Senator Obama's campaign may have launched groundswells of hope, ardor, and optimism at home and in Europe. But at the start of his closely watched trip to the Middle East, the all-but-certain Democratic nominee is little known in the Arab world, and has yet to generate widespread interest or enthusiasm.

From Baghdad to Beirut, people said in recent interviews that they are unfamiliar with his policies, except for his plan to move quickly to pull US troops out of Iraq.

In general, they said they prefer Obama over the likely Republican nominee, Sen. John McCain (R) of Arizona, whom they view as unsympathetic to Arabs.

But even those who like Obama's personality are not expecting him to initiate major turnabouts on US Middle East policies, particularly on the most contentious one of all, the Israeli-Palestinian conflict.

"The only way that Obama will be better for us is that he will try to suck the life out of the Arabs through diplomacy, while Bush tried to do it through war," says Fathy Tantawy as he inspects a small carburetor on the table next to his tea cup in a Cairo cafe.
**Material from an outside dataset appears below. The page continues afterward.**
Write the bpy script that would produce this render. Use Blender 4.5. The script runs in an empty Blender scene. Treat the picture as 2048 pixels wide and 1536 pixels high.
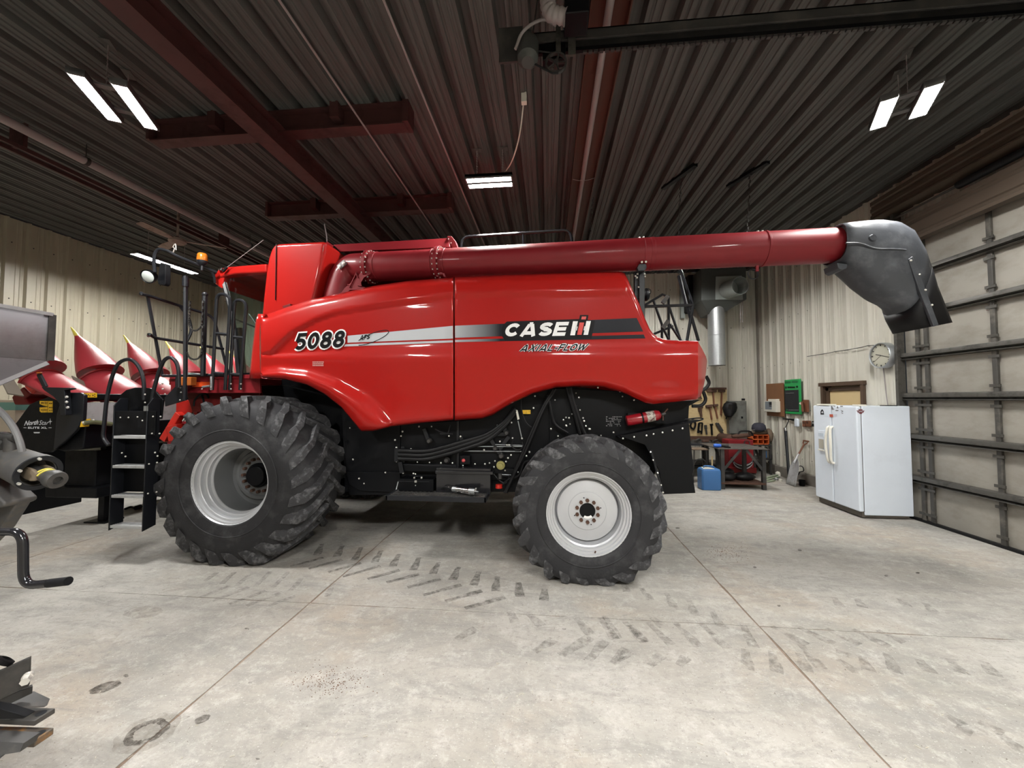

"When they look at the Middle East they all have the same thoughts, whether it's Obama or Clinton's wife or Bush or … who is that other guy on TV?" He pauses to think. "Oh yeah, McCain."

A vast and volatile region, the Middle East stretches from Atlantic-washed Casablanca to hill-encircled Tehran. It is home to 340 million Arabs, 65 million Iranians, and almost 6 million Jews in Israel.

The region is vital to US interests as the main source of the world's oil. It also is the birthplace of Islam and the hottest battleground in the global struggle between Muslim moderates and extremists.

Obdurately resistant to democratization, the area also contains some of the world's most vexing problems: Iran's nuclear-enrichment program, an unstable Iraq, a fractured Lebanon, and the Israeli-Palestinian conflict.

All this in a part of the world where US influence and prestige have plummeted to new depths. Washington is blamed for failing to use its influence with Israel to resolve the Israeli-Palestinian conflict and, in particular, to halt the spread of Israeli settlements in occupied territories.

The 2003 US invasion of Iraq and the Abu Ghraib prison scandal deepened Arab disillusionment, leaving a carapace of cynicism and distrust that will be difficult for any future president to dislodge.

"Bush has been a disaster for the Arabs and anyone is better than him," says Hanna Sfeir, a young barber in Beirut. "I hope Obama wins and that he will treat the Arabs more fairly."

Many Arabs believe Obama would adopt a more impartial approach to the Middle East than McCain. "I think he is a bit more aware of our side of the story," says Eman F. al-Nafjan of Riyadh, who blogs at Saudiwoman's Weblog. McCain "makes us feel as though he doesn't even view us as human."

Still, Obama's ratings in the Arab world are a shadow of his strong European confidence ratings. Twenty-two percent of Jordanians expressed confidence in Obama, versus 23 percent in McCain, while in Lebanon, Obama got 34 percent to McCain's 26 percent. Egypt's rankings were similar, with Obama getting a 31 percent confidence rating against McCain's 23 percent, according to the Pew Research Center.

In the dusty Cairo cafeteria of Hurriya, or Freedom, ceiling fans spun in lazy circles on a recent weekend morning. A few dozen men sat reading newspapers and drinking small glasses of strong tea. There was little enthusiasm for the first black US presidential nominee.